E forse non è un caso che proprio dopo queste scoperte dantesche arrivi l’insostenibilità della visione allo “sfavillar del Santo Spiro”: “come si fece súbito e candente / a li occhi miei che, vinti, nol soffriro!”. Lo sfavillare dello Spirito – meglio dello “Spiro”, di quella profondità del respiro che è propriamente Vita – non è che la presenza di questa totalità gloriosa che il corpo di Dante ancora non può sostenere: e non perché è corpo, ma perché non lo è ancora abbastanza, non lo è ancora in pienezza. Beatrice viene in soccorso, forse consolando Dante di questa poca carne gloriosa, come fa la filosofia e il pensiero di fronte all’inspiegabilità della carne e della sua pienezza, in una modalità per certi versi simile a quella di Paolo quando, davanti all’aeropago, parla della resurrezione della carne; anche se, nel nostro caso, Beatrice ha funzioni chiaramente diverse: non di rifiuto ma di misericordia e salvezza.

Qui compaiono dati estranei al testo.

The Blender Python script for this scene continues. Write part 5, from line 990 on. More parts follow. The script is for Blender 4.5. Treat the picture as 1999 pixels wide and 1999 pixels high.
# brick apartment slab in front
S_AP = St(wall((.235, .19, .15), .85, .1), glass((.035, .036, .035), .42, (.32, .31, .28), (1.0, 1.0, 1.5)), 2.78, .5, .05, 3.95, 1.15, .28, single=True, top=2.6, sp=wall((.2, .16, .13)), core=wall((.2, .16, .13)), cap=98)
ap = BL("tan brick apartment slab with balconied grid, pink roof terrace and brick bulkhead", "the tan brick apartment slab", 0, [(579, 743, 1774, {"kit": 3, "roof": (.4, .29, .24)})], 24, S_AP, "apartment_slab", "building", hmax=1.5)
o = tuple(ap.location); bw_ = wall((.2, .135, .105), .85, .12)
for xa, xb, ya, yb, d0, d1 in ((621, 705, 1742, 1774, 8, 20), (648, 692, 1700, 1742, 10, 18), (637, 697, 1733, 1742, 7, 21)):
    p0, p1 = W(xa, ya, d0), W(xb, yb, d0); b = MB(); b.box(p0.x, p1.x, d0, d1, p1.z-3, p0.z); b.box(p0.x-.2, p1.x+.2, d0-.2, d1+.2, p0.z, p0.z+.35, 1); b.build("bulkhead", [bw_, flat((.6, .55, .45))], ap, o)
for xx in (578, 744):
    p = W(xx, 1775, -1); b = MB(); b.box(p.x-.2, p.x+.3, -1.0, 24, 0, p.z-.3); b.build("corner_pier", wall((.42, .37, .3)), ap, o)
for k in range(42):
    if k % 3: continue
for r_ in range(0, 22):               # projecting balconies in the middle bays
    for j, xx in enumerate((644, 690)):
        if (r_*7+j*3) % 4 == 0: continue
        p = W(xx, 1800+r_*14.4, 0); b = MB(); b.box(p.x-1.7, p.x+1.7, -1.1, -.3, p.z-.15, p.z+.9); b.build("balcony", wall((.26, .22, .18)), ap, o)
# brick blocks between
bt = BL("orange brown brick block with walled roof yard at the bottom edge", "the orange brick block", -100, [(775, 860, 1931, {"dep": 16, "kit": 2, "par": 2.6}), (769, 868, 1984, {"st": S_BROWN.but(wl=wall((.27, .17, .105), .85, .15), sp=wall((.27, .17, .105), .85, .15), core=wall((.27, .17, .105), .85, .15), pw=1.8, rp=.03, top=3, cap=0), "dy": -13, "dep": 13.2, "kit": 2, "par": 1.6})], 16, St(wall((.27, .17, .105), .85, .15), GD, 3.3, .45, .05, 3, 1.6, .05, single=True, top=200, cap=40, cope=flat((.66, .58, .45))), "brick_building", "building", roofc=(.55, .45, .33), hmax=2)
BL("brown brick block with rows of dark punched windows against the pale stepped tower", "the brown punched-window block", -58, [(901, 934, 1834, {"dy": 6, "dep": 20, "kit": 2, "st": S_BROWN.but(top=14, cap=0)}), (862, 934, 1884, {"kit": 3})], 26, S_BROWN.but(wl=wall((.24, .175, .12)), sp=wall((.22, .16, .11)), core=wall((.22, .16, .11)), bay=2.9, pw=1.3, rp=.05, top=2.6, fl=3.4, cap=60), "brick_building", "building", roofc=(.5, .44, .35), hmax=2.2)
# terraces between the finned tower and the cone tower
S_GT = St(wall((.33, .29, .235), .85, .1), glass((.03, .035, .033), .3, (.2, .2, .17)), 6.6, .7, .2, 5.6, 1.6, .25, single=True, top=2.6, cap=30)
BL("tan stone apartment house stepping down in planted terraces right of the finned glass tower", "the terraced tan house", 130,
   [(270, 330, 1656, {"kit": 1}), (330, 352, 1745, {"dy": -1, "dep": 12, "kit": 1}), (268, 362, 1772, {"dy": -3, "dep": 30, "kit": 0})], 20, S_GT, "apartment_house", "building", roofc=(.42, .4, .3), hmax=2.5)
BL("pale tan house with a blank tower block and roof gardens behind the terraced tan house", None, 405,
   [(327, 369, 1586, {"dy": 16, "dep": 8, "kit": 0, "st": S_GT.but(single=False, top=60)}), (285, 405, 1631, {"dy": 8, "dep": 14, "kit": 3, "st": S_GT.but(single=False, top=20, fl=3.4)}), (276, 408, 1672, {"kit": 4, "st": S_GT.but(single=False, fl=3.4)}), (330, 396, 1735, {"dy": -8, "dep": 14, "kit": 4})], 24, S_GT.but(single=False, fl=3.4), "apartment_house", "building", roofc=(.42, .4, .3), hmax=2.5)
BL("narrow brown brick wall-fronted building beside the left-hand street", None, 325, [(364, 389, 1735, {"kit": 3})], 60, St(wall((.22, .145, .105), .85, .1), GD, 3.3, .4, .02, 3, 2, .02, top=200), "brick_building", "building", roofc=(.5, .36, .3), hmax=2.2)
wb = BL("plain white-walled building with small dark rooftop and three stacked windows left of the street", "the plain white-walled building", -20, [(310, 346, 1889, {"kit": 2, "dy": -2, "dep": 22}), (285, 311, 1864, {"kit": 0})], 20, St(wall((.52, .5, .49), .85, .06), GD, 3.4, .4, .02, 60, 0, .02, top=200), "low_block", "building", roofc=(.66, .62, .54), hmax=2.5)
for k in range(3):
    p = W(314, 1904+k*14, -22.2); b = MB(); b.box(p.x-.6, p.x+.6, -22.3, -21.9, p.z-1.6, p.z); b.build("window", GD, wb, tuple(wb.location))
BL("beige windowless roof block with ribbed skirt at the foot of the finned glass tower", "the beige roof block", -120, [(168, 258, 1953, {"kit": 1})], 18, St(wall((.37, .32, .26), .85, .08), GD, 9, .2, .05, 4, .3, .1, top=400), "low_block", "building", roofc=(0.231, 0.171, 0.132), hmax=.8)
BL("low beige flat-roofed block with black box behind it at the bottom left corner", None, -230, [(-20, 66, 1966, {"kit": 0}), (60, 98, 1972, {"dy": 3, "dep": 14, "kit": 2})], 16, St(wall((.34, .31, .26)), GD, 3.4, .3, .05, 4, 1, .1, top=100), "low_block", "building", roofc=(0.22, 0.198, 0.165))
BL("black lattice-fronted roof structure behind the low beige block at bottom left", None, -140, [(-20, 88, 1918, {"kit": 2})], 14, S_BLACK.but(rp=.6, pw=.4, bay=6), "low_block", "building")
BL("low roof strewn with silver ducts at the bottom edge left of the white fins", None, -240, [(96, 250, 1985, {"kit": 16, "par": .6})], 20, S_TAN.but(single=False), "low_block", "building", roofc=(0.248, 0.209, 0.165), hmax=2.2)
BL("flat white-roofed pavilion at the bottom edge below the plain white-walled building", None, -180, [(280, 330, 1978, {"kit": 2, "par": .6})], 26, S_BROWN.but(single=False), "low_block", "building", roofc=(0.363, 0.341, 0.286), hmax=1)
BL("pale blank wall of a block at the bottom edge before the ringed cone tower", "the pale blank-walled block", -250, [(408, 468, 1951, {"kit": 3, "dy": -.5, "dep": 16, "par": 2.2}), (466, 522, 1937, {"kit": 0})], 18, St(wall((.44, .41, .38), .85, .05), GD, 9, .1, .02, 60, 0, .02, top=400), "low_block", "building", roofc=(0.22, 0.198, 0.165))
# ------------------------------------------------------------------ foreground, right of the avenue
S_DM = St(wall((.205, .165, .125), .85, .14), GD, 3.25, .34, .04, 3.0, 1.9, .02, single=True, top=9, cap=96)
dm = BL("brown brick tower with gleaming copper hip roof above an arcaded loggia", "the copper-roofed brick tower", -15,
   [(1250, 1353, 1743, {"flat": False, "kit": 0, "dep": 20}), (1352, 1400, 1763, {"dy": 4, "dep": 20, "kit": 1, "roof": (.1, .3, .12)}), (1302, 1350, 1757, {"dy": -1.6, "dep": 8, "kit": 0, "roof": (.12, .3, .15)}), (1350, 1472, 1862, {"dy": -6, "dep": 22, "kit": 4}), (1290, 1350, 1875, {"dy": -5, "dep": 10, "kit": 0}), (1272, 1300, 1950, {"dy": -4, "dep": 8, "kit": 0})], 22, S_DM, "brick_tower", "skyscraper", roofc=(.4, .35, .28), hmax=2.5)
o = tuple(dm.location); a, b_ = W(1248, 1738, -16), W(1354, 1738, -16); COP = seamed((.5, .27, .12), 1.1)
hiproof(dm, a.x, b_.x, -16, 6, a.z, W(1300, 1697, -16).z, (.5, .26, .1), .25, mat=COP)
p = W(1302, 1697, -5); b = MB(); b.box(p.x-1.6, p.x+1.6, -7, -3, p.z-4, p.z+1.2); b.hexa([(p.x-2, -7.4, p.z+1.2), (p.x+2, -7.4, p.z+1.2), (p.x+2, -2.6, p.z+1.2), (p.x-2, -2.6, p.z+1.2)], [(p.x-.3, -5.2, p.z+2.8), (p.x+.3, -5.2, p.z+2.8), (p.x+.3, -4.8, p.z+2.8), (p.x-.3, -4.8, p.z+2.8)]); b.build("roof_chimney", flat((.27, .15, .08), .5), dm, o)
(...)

E infatti, anche la bellezza e i sensi di Beatrice, alla vista di Dante, crescono in ascesi cielo dopo cielo – tanto che Dante “osa” dire, nel finale del canto, che sembra privilegiare la bellezza di Beatrice a quella della visione e azione dei “beati militanti” e al simbolo stesso della Croce che essi mostrano: “Forse la mia parola par troppo osa / posponendo il piacer de li occhi belli”. Ma in quella bellezza è contenuta, di pienezza in pienezza, anche quella di Beatrice, in particolare quella degli occhi che, con il resto del corpo, crescono diventando sempre più spirituali laddove diventano anche sempre più corporali: “ché ‘l piacer santo non è qui dischiuso, / perché si fa, montando, più sincero”.
Ciò che rimane “indietro” nel salire è l’intelletto, la memoria: “Qui vince la memoria mia lo ‘ngegno” – non il corpo e i sensi; e Dante si scusa perché il suo corpo e i suoi sensi ancora non sono “capaci”, capienti per accogliere tutto: “ancor mi scuserà di quel ch’io lasso / vedendo in quell’albor balenar Cristo”. La prova di tutto questo sta nella metafora musicale che è costretto a usare per dire la visione che gli occhi non riescono a contenere e, quindi, a depositare nella “mente”: “E come giga e arpa, in tempra tesa / di molte corde, fa dolce tintinno / a tal da cui la nota non è intesa, / così da’ lumi che lì m’apparinno / s’accogliea per la croce una melode / che mi rapiva, sanza intender l’inno”. Non è la musica forse più legata al corpo e ai sensi che la stessa visione intellettuale che, qui, non può più sussistere? Non è una esperienza dei sensi e del corpo, primariamente, quella del significante musicale che supera il “segno” della stessa Croce? Non è maggiormente immersiva questa esperienza del corpo “che non intende e ode”? Laddove si credeva di trovare “significati” (e quindi intelletto scorporato e “memoria”) si trovano “significanti”, la forza sensitiva e relazionale della musica, nel suo ritmo e nel suo movimento, che sorprende proprio l’intelletto, il νοῦς mediante la carne, i sensi, il corpo.